1、単語の意味を含めて細かい構造分析をする
2、実際に和訳にする場合の日本語の「こなし方」を説明する
3、解答となる和訳を3回読み上げる

  1が授業の中心部分だ。その英文の構造を紹介するのではない。なぜその構造把握の方法を用いたのか、しつこく説明する。あとになって似ている形・同じ形・違う形になった場合にどう対処するのかを教え込むわけだ。和訳に限らないが、今回教えたことを次の予習でどうやって活かすかが全ての目標になっている。だからどれほど簡単な内容でもここに時間をかける。ただ単に訳があっていればそれでいい、ではお金を貰う意味がないのだ。
  2は現実的な対処の説明だ。内容はわかっても書き言葉の日本語に直しにくい部分はある。簡単な例をあげれば、wantは「したい」ではなく「したいと考える」とするだけでスッキリした書き言葉になる。実際に和訳を書かなければ点数はもらえない。頭の中でわかっています、これは筆記試験である大学入試では何の役にも立たないからだ。
  3は授業中に予習の解答を直してもらうためだ。時間が惜しいという考え方もあるが、わかった瞬間に直しを入れていくほうが長い目で見て効率がいいからだ。僕が言う日本語を基準にしてもいいし、予備校の解答(生徒はそれを見ながら受講している)を基準にしてもいいし、たった今理解した自分の頭の中の「和訳」を基準にしてもいい。実際に直す瞬間に少しずつ実力がつくはずだ。

  直しを入れない生徒が目に付く。予習で正解がスパッと出るレベルの問題ではない。1問目の長文が終わり、2問目の設問概観にうつる。僕は内容一致問題に言及しているときに語気を強める。

「例によって予習では全ての選択肢にリーズニング、つまり一致の場合は本文の該当箇所、不一致の場合は選択肢のどこが本文のどことどう違うか? それを書いてきてあるはずだ。和訳問題で直しを入れない、つまり余裕で正解が出ている生徒には簡単な問題だろう。従って長文を読み終わったあとで解説をしてもらう。つまり、前の問題で和訳を直していなかった生徒を指名させていただく。力を見せてもらおうか・・・」

  教室の空気が固まる。本文2行目、また和訳問題だ。手順3に入ったとき、僕は座席表を手に取り直しを入れない生徒をチェックしようとする。すると、さっきまで直していなかった生徒が必死で和訳をノートに書いている。

  息を吸い、毒を吐く。
「なんだ、指名されるのが怖いから書くのか。受かりたいから、力をつけたいから書くんじゃないのか。

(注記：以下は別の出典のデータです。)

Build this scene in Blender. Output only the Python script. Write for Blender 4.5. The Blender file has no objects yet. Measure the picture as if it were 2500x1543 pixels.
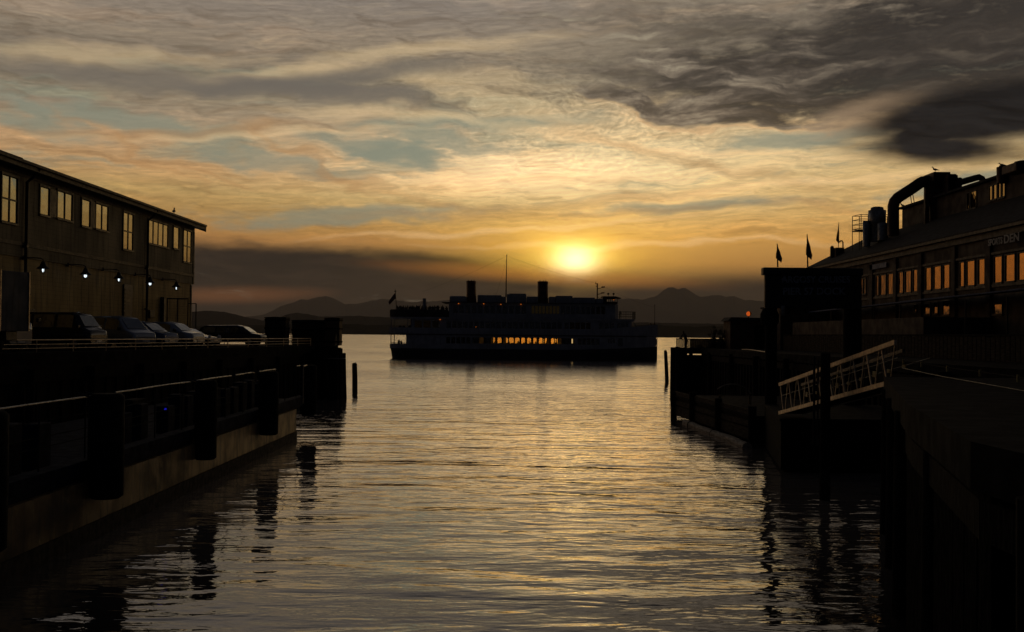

クズめ。何のために教室に来てるんだ? 和訳は先に配っているだろうが。それを持ってさっさと帰ればいいだろう。こんな馬鹿な生徒に俺はアンケートなんかで評価されるのか。とても愉快だ。あ、真面目にやっている9割の皆さん、ごめんね」

  激怒モードで授業を進め、2分ほど延長する。
「延長してすいません。ではさっきも言ったようにアンケートがあります。僕の指導方針に疑問がある人はその内容を具体的に書いて、全ての項目にマイナス3(=最低評価)をつけてください。そのかわり、そうした生徒は2度と僕の授業を受けないと誓ってください。来週から何があってもここに来ないでください。ではおしまいです。お疲れ様でした」

  僕が何に対して怒っているのか、それが伝わっていればいいのだけど。